Necesitaba seguir aprendiendo. Para mí irme a la guerra, Salvador, Nicaragua, era continuar aprendiendo. Fue como una universidad para mí. Ves a los seres humanos, tienes sensaciones... recuerdo un combate en el que decían que los muertos eran guerrilleros y eran campesinos. Los habían matado. Había una chica muerta. El oficial nicaragüense me dijo: «Amigo no hagas fotos de eso». Yo las hice y él escuchó el motor de la cámara y volvió. Y me repitió: «Amigo, no perdamos la dulzura del carácter». Y me dije, me va a matar en cuanto pueda. Entonces, comenté: «Esperé un momento». Y saqué la película. Él asintió entonces con la cabeza... Esa sensación de peligro, de entender al ser humano, me las daba la guerra y yo quería volver. Hasta que me di cuenta de que ya se repetía todo, no había novedades, y me fui. He visto al hombre más poderoso de un pueblo suplicando por su vida, he visto matar, degollar... y, bueno, he asaltado un banco.

¿Cómo?

Incluso tengo una foto. El 4 de abril de 1977, hay un combate muy duro en Teseney y los guerrilleros, esa mañana, entraron en el banco de Etiopía. Volaron la caja fuerte. Ellos, claro, yo no, aunque estaba allí. Me dieron una moneda de cobre. Hay una foto con todo el dinero encima de la mesa. Entonces... bueno, puede decirse que estaba cuando se robó un banco. Esta vivencia se la cedí a Martin Garret. Todo esto lo pasé por el filtro de la literatura, que es importante. En crudo es eso, pero en el libro aparece trufado con otras cosas.
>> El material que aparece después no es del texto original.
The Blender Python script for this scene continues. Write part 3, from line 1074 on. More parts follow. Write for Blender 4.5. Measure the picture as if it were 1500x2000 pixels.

¿Cree que Occidente se había olvidado de lo que era el mundo y ahora lo recuerda con ucrania? Usted había advertido de algunos riesgos...

Cualquiera que me haya seguido a través de los artículos o las novelas que he publicado sabe lo que pienso. Ahora que estamos en una coyuntura como la actual y no voy a salir a decir por ahí: «Mirad lo que dije»... Pero, ¿sabes lo que pasa? Tengo una ventaja. Una edad, una obra detrás. Me conocen los lectores y puedo permitirme no jugar según de las reglas que ahora se están imponiendo. Puedo permitirme quedarme fuera de ellas. Se me perdonan cosas, por experiencia, por haber sido siempre así que, reconozco, ahora a un escritor o un columnista joven no se lo perdonan. Puedo permitirme ser, no inmune, pero, digamos tener un mayor margen de tolerancia con lo políticamente correcto de lo que tiene la gente normal. Es algo que me he ganado, aunque tengo muchos enemigos, pero es verdad que hoy estoy más salvo por edad y por mis libros de estas cosas. Aunque incluso, yo mismo, cosa que antes no ocurría, tengo bastante más cuidado al escribir una novela o un artículo.